Thank you for the suggestion. However, I am not going to use set because
I occasionally have to re-sort. In my case, this resort would be quite
intense, that is, almost everything is repositioned each time. This is
definitely not a hot spot in the algorithm, but I do not want to swear
that it occurs at most so and so often. For this reason, I want to avoid
tree-like structures, which an STL set essentially is.

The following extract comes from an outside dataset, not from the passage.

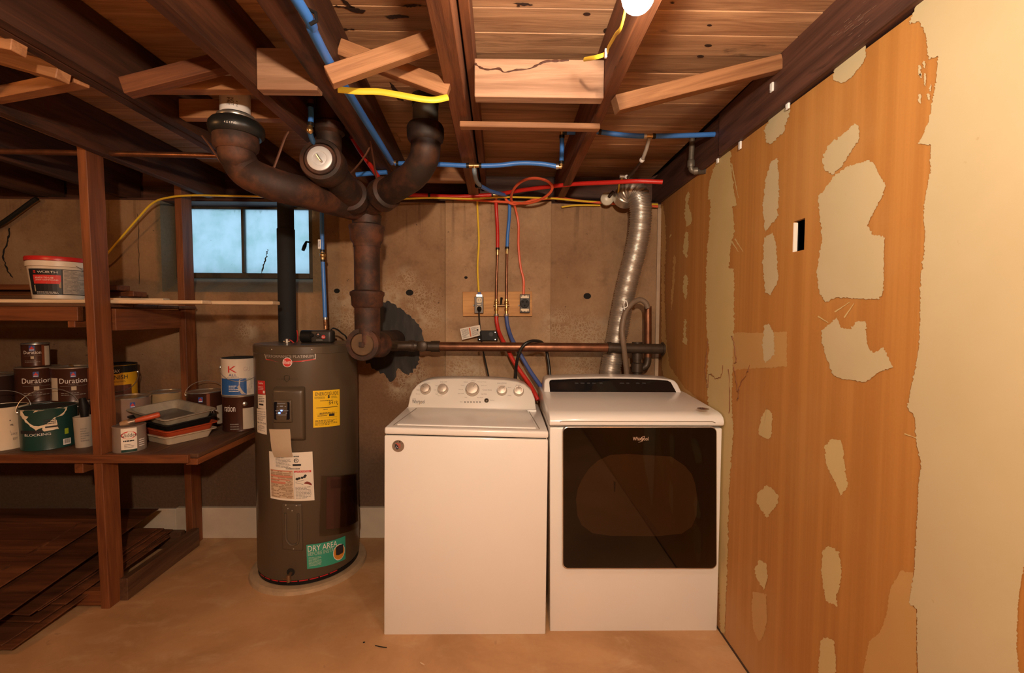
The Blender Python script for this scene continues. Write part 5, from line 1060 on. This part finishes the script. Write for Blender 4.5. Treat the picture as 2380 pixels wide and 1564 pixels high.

But BTW, this takes us back to a variation the original question: Would
you, given the use of a set, really use std::set<Jumbo> or std::set<Jumbo
*> instead and does it make a difference
(that is, does replacing "vector" by "set" in the original question make a
difference)

Regards.
Peter

 

[Joshua Maurice]

Thank you for the suggestion.  However, I am not going to use set because
I occasionally have to re-sort.

In my case, this resort would be quite
intense, that is, almost everything is repositioned each time.  This is
definitely not a hot spot in the algorithm, but I do not want to swear
that it occurs at most so and so often.  For this reason, I want to avoid
tree-like structures, which an STL set essentially is.

But BTW, this takes us back to a variation the original question: Would
you, given the use of a set, really use std::set<Jumbo> or std::set<Jumbo
*> instead and does it make a difference
(that is, does replacing "vector" by "set" in the original question make a
difference)

It depends on a lot of things. You really haven't given me enough
information to determine the answer.

If you question is "Given a pre-existing list of stuff that's
expensive to copy, how do I figure out what is the sorted sequence of
those objects?", then the answer is pretty straightforward. Define the
following class:
struct JumboPointerSortRule
{
bool operator() (Jumbo* x, Jumbo* y) const { return *x < *y; }
};
Then create a std::set<Jumbo*, JumboPointerSortRule>, and insert a
pointer of each element in the unsorted sequence to this set. Voila,
you now have a view on your original objects, where the view is in
sorted order, all with a minimum of fuss and CPU/memory usage. Unless
a profiler tells you differently, or you know up front some very
specific facts (you would know what those facts are if you knew them),
then don't worry about it and do it this way.

The answer may change if you have C++11. I'm currently too ignorant of
such things to comment.

If your question is more of a architecture question, then you haven't
given me enough information to work through how I'd do it.